** Exercise requirements **
Where a line of the listing below includes the word "spec", reproduce that line.

------ Data records ------

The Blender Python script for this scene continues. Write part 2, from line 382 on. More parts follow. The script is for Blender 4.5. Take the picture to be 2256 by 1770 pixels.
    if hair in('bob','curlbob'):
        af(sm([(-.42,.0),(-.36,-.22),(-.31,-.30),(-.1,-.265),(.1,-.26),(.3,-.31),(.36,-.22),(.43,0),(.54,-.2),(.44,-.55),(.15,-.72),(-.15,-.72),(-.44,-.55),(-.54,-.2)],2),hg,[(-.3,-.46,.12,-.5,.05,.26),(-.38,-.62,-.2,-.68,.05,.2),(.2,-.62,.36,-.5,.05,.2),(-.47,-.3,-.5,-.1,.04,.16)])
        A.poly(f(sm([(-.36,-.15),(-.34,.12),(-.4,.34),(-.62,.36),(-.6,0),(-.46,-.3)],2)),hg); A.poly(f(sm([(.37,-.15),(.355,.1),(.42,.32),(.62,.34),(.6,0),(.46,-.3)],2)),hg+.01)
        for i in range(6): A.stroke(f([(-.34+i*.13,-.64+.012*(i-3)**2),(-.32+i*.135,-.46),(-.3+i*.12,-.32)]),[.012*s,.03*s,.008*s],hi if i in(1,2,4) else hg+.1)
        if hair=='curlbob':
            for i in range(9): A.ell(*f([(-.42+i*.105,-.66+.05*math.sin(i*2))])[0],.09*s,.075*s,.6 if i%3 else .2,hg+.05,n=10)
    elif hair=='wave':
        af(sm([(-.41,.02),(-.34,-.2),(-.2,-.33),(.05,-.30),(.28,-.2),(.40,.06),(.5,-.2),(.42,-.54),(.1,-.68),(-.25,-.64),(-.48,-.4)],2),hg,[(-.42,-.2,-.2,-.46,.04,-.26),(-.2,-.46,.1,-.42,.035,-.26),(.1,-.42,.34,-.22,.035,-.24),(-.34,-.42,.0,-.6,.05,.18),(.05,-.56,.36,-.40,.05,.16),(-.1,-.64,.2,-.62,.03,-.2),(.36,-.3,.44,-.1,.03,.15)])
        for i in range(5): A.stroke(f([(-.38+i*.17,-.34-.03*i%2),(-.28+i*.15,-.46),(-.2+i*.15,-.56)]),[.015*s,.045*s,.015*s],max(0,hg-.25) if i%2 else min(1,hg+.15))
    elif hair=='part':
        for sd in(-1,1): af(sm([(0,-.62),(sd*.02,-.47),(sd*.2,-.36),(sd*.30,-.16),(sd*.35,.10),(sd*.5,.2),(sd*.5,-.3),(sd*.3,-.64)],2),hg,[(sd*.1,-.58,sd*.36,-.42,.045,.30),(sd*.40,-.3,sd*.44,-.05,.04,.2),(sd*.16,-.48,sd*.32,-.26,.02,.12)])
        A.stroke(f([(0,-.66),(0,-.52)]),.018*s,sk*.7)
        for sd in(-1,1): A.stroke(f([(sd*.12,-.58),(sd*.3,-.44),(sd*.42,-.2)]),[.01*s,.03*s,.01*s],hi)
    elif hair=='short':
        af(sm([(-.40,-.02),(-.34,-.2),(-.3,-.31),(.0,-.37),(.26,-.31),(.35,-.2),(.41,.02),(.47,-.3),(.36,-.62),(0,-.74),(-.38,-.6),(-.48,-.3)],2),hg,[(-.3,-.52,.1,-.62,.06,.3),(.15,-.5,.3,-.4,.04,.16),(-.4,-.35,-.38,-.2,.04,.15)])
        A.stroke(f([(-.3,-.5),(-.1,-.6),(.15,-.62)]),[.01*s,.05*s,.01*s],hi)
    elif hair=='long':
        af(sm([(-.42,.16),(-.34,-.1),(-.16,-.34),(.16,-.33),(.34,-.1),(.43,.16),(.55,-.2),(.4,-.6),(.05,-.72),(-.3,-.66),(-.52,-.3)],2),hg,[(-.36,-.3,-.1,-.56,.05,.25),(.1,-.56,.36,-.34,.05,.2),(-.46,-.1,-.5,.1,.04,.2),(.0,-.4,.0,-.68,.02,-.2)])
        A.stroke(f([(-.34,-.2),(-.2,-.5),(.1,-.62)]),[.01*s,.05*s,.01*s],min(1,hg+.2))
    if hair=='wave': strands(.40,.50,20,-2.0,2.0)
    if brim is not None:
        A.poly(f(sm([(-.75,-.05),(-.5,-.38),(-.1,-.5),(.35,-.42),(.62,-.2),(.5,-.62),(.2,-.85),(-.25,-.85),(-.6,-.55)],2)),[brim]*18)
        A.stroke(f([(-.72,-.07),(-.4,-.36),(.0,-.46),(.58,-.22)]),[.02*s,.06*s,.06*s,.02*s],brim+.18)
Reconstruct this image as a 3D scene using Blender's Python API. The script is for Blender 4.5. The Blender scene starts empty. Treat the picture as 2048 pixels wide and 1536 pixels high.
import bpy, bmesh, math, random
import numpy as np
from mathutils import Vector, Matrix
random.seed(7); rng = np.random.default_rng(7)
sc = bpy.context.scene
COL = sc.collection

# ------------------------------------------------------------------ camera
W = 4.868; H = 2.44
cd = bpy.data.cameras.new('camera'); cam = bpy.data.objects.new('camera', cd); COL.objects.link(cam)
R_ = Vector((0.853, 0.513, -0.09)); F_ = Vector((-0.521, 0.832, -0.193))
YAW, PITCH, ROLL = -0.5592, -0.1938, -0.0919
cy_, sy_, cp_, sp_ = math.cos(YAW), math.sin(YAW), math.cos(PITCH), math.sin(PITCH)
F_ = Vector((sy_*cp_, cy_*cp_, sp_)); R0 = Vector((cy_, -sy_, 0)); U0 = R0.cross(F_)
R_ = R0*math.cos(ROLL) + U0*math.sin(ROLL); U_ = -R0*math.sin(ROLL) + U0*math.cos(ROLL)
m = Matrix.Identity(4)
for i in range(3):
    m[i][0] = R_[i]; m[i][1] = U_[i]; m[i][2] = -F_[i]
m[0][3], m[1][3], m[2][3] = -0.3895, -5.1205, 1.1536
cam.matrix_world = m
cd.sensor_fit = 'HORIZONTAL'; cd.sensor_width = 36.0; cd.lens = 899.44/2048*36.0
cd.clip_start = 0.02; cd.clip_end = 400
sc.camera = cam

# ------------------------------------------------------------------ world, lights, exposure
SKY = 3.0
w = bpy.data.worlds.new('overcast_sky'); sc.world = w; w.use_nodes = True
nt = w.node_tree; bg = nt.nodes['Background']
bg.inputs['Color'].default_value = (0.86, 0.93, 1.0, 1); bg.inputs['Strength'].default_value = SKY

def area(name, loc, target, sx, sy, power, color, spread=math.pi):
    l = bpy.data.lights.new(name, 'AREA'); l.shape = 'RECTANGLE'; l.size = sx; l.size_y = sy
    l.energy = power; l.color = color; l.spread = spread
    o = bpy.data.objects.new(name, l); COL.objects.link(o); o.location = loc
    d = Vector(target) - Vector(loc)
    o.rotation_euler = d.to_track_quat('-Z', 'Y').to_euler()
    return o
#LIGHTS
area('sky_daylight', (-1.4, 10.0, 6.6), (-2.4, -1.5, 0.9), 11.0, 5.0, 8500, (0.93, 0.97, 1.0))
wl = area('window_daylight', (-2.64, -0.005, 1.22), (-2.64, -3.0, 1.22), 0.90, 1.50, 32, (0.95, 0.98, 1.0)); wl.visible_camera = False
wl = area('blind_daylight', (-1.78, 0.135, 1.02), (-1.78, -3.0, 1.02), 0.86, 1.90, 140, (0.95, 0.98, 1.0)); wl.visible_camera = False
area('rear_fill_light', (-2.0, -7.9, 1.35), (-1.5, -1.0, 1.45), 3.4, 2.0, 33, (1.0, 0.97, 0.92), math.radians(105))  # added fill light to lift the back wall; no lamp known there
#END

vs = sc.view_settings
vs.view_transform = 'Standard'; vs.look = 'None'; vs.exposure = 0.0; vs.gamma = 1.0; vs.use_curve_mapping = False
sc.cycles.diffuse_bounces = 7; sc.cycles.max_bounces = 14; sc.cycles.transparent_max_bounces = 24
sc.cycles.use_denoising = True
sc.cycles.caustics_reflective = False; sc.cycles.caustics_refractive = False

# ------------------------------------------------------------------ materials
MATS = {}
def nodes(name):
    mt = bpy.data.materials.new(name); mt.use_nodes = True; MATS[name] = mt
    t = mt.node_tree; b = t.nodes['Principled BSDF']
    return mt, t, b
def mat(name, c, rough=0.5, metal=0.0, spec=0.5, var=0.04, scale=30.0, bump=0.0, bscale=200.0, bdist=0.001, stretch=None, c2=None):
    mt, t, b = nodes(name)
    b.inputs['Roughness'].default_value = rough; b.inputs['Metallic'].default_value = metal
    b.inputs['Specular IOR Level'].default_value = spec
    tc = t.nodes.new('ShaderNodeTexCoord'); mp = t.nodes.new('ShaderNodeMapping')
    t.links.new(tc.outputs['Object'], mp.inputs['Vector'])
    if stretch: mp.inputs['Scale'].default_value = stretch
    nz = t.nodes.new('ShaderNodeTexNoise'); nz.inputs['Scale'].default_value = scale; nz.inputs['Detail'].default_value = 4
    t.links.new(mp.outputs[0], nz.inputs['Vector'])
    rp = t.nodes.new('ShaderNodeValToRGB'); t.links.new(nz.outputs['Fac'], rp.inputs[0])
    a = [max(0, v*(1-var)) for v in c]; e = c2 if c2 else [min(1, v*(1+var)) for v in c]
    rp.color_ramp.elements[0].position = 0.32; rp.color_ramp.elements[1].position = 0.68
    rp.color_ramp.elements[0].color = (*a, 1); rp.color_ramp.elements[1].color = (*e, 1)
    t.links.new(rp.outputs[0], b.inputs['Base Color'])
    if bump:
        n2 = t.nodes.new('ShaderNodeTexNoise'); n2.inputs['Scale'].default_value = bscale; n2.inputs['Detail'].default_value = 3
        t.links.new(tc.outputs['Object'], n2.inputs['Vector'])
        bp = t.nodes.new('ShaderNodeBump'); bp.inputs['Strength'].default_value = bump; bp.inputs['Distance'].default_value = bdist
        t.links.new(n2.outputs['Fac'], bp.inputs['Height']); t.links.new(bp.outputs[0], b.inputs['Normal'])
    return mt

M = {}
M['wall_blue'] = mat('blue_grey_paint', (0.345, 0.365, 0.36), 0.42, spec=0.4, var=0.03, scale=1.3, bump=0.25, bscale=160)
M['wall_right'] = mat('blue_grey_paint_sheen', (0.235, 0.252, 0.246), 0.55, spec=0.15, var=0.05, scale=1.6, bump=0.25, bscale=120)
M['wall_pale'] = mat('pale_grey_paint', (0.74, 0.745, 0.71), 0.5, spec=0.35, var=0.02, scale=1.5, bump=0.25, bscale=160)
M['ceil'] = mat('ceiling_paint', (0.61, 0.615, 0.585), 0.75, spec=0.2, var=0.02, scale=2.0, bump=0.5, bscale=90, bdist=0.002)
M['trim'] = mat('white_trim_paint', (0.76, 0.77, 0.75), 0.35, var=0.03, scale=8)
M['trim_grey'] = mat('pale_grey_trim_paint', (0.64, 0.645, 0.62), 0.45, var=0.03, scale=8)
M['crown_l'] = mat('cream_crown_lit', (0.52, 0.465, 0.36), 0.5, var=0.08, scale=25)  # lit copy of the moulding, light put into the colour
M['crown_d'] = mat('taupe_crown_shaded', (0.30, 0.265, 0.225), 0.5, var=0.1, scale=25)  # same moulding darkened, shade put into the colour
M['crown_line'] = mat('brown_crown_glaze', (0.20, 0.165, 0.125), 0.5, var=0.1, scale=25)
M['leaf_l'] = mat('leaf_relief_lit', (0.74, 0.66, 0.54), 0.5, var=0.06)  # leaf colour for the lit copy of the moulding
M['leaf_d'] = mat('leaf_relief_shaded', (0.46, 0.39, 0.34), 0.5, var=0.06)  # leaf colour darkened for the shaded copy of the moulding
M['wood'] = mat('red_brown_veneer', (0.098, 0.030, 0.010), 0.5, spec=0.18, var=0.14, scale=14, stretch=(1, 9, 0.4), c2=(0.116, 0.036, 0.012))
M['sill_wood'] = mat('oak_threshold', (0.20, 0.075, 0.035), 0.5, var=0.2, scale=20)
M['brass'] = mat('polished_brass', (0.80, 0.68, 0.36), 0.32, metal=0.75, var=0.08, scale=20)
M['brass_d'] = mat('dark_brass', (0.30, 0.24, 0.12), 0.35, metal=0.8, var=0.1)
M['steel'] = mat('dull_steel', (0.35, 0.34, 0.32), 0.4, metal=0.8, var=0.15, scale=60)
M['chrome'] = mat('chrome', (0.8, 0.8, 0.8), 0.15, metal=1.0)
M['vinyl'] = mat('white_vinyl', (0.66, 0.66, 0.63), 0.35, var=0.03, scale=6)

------

** Written solution **
def mat(name, c, rough=0.5, metal=0.0, spec=0.5, var=0.04, scale=30.0, bump=0.0, bscale=200.0, bdist=0.001, stretch=None, c2=None):
    b.inputs['Specular IOR Level'].default_value = spec
M['wall_blue'] = mat('blue_grey_paint', (0.345, 0.365, 0.36), 0.42, spec=0.4, var=0.03, scale=1.3, bump=0.25, bscale=160)
M['wall_right'] = mat('blue_grey_paint_sheen', (0.235, 0.252, 0.246), 0.55, spec=0.15, var=0.05, scale=1.6, bump=0.25, bscale=120)
M['wall_pale'] = mat('pale_grey_paint', (0.74, 0.745, 0.71), 0.5, spec=0.35, var=0.02, scale=1.5, bump=0.25, bscale=160)
M['ceil'] = mat('ceiling_paint', (0.61, 0.615, 0.585), 0.75, spec=0.2, var=0.02, scale=2.0, bump=0.5, bscale=90, bdist=0.002)
M['wood'] = mat('red_brown_veneer', (0.098, 0.030, 0.010), 0.5, spec=0.18, var=0.14, scale=14, stretch=(1, 9, 0.4), c2=(0.116, 0.036, 0.012))